Most dumb NFC tags are not even remotely secure (especially mifare ones). Can be cloned in a breeze.
NTag are a little bit safer (you can use password to lock after X read attempts) but are sensible to man in the middle attack.
Most advanced NFC tags are inaccessible behind their NDA walls.
Darn!
While reading this, I was hoping I could use my work badge for my house too!
(unique identifier)
True. You have to ask yourself who your attackers are. If you want to keep some hooligans out of your garage, they’re probably not packing NFC scanners.
I like the “password after X attempts” approach. Do you have any other tips for contactless security?
My Deadbolt is an NFC lock paired to my hand. This is what I say every time as well. Any idiot can learn how to pick a lock or use a bump key. I’m not protecting anything that someone with enough resources and intelligence to “hack my hand” would need to steal as they’re already clever enough to make it not worth it. NFC is almost impossible to read at long ranges without a stupid large antenna, the physics just don’t let it. Hell I can hardly get my phone to read it half the time.
The discussion finally comes to this “Well someone might cut your hand off to get into your house!”… I’ll just let them in dude.
Well, someone also might just open the NFC reader outside the flat/house and add his own MCU, I guess.
Any thief will just break the glasses on your window. I won’t bother opening the lock. The thief is there to steal so he doesn’t care if he breaks some glasses.
https://globalnews.ca/news/5924994/high-end-suv-theft/
Sometimes a bug is easier to exploit than breaking a window. Not to mention window smashing draws attention.
Does the guy in the video uses a NFC below its skin?
Yes(i’m the guy in the video) I had a xNT nfc chip implanted in 2014 so i was showing it working with that as nfc implant folks were the main focus of who i made this for.
NFC rings, rfid key fobs and even an adhesive sticky dot can be used. You can use a simple ACR122U – NFC Reader/Writer and with free software program a time limit like hotels do for locks. In the software you can disable a tag if lost or stolen. Purchase a ring and a “hotel door lock” on AliExpress and get the free software. The reader/writer is also available dirt cheap.
I love it and would love to do it, but the IFTTT dependence is a deal breaker. Someone comes home during an internet outage *just once* and my whole family would be up in arms for me to put it back the way it was.
I REALLY wish more companies would give us local APIs instead of making us run everything through the damn cloud so they can sell our data.
Take a dump of my data once a week and sell it, I don’t care! Just don’t make my basic things like lights and locks internet dependant!
Companies don’t give you local APIs, b/c they don’t make money or snoop on your data.
If you want a local API, you’ve got to make it yourself.
https://hackaday.com/2020/01/15/automate-your-life-with-node-red-plus-a-dash-of-mqtt/
I defiantly understand the aversion to using IFTTT, when I made it the main goal was something that the not too technical could use and IFTTT fits that bill well. I did add in MQTT support for what it’s worth, and the code/hardware is totally open to being modified to best fit ones needs, in my home setup I actually just do direct http calls to my controller using these boards. Thanks! Matt(aka tmkthings)

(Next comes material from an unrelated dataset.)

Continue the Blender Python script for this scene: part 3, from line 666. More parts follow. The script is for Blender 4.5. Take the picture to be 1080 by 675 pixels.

Totally understand that feeling, I actually added MQTT support as i don’t use IFTTT primarily, but rather had included IFTTT support as I built this mainly for non-tech folks and IFTTT is the easy button of home automation. The hardware/software is also open so you’re welcome to modify either to better fit your needs/desires.
How much does it all cost I am homeless, but I would like to put this on my tent 🏕 in the forest 🌳 on a hell of somebody else’s property who don’t know I am there.